Na biblioteca da Abadia de Montserrat, em Barcelona, uma investigadora descobriu uma nova versão da obra de um autor português.
![]() |
| ABADIA DE MONTSERRAT- A biblioteca da Abadia de Montserrat contém tesouros bibliográficos que continuam a surpreender. As publicações mais antigas aqui guardadas remontam ao século XX. |
Francisco Botelho de Moraes e Vasconcelos (1670-1747) nasceu em Bragança e estudou em Coimbra, mas passou uma parte da vida entre Madrid e Barcelona. Foi autor de uma obra poética notável, com destaque para El Nuevo Mundo, um poema épico composto em castelhano sobre a viagem de Cristóvão Colombo para a América. Conheciam-se as versões publicadas em 1701 desta obra, mas a investigadora Claudia García-Minguillán descobriu, na biblioteca da Abadia de Montserrat, na Catalunha, um documento inédito há mais de três séculos.
![]() |
| CLAUDIA GARCÍA-MINGUILLÁN / BIBLIOTECA DE MONTSERRAT- A primeira página do importante manuscrito agora descoberto. |
A versão manuscrita da obra contém cerca de duzentas oitavas não utilizadas nas versões publicadas e várias passagens riscadas que sugerem que a obra foi sujeita a censura (pelo próprio ou por outros) ao sabor da ideologia do momento na complicada política ibérica de Setecentos. A dedicatória ao nobre Manuel de Toledo, da Casa de Alba, figura numa versão impressa e desaparece na seguinte, mas consta com grande proeminência no manuscrito agora descoberto.

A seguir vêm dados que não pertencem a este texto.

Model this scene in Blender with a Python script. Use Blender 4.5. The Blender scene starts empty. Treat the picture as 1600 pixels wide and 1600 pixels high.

“Trata-se do primeiro poema épico escrito em espanhol e dedicado à figura de Colombo, publicado cerca de duzentos anos depois da viagem”, diz a investigadora. “Mas o poema foi escrito pouco antes da Guerra da Secessão Espanhola, que produziu a alteração da dinastia dos Áustria para os Bourbon.” Como consequência, Botelho (ou alguém por ele) teve de navegar com cuidado por estas águas, pois essas oitavas recém-descobertas constituiriam material sensível com referências a acontecimentos históricos e militares interpretados de maneira diferente em Portugal e Espanha, bem como entre as duas casas reais com aspirações ao trono de Espanha.
Também as oitavas dedicadas à personagem Carlos, suposto marinheiro da frota de Colombo, têm relevância, uma vez que foram suprimidas na versão que chegou ao público. “São passagens que contêm informação inédita da própria biografia do poeta”, diz García-Minguillán. Aludem a Coimbra, Madrid e Barcelona e ao exílio forçado da personagem, longe da sua terra.
A investigação, parcialmente financiada pela Fundação Gulbenkian, prossegue e a autora mostra interesse em responder a novas interrogações. “Pode o poema ter sucumbido aos interesses do clima político? Terá sido usurpado das mãos do poeta e convertido numa arma de propaganda ao serviço do interesse de alguns em vez de respeitar o desejo legítimo do autor para servir a filiação política da Casa de Alba com os Borboun?”, pergunta. É o que se verá.